The team is smaller and has made mistake in the past ( leaving remote debugging on in a release ) but it's nothing egregious for me and I will continue to use it in place of firefox/librewolf.

[–] A_norny_mousse@feddit.org 8 points 2 days ago

The Changelog seems to be mostly about the UI, security updates come from upstream, i.e. Firefox. But there's this further down:

In response to recent privacy concerns, we've significantly strengthened Zen's privacy measures. Previously, we only disabled telemetry, but some minimal pings were still being sent. Now, Firefox telemetry has been completely stripped out from the core.

Additionally, onboarding pages and initial Essentials favicons are now locally bundled and our website no longer relies on any external services, CDNs, nor Cloudflare services. Initial Essentials selected on startup will only be loaded when the tab is clicked on, so connections won't be established until you explicitly enter the tab. We also changed our onboarding Essentials options to more privacy and productivity focused sites.
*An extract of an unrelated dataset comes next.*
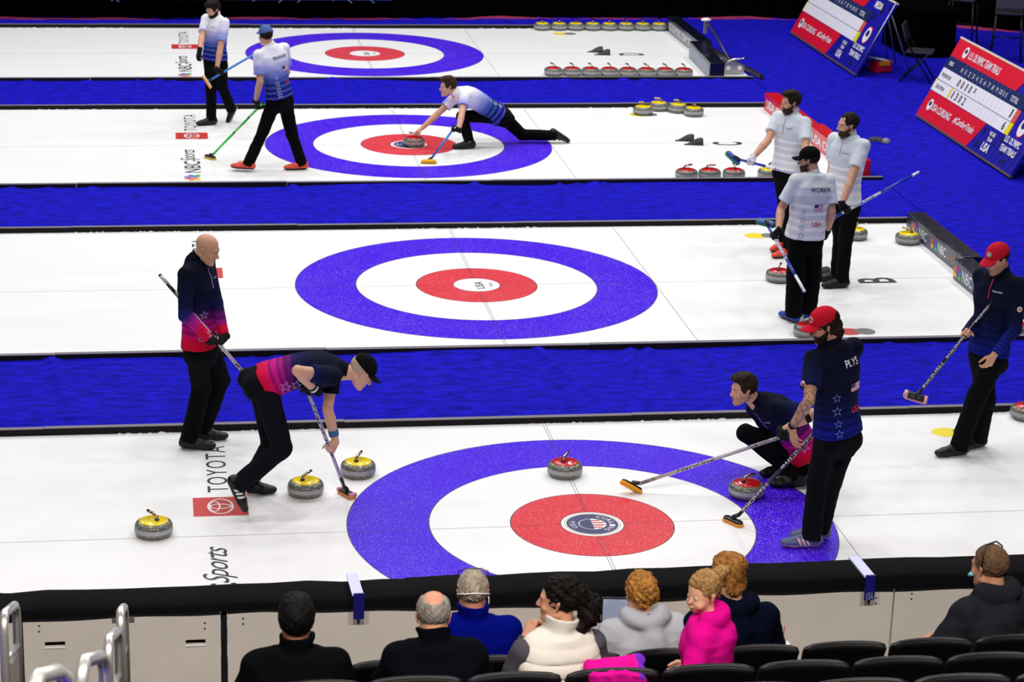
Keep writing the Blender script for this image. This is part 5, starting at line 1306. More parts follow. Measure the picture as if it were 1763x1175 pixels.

Only critical security updates and other non-telemetry-related services remain. As a result, the number of external connections has dropped from 82 to around 20-10 — factoring in that Zen's site is loaded twice (for the welcome page and privacy policy).

Librewolf + LocalCDN is still better. Fight me!

My biggest concern with these forks, is do they get the security updates quickly enough as they're all downstream from either Chromium, Firefox, or web-kit. I've tried Zen a bit and had a good experience. From a privacy perspective, cookie management, containers, anti-fingerprinting, and telemetry are probably the biggest categories to address.

Again, I always have security concerns for the forks getting patches quickly. The smaller the team the more risk likely in this category. Librewolf won my vote. I use it for almost everything. If the page won't work there, I typically have to use Chromium because the site is just poorly built.

I'd also recommend doing something to manage privacy at the DNS level for your local network/machine. Piehole or NextDNS would be a good place to start. I landed on NextDNS as it's pretty cheap, easy, and stable. With internet, it has to "just work" or the family gets annoyed fast. I can still black-hole traffic from my network that is phone-home telemetry from devices more concentrated on collecting info for the manufacture than doing what they were purchased to do.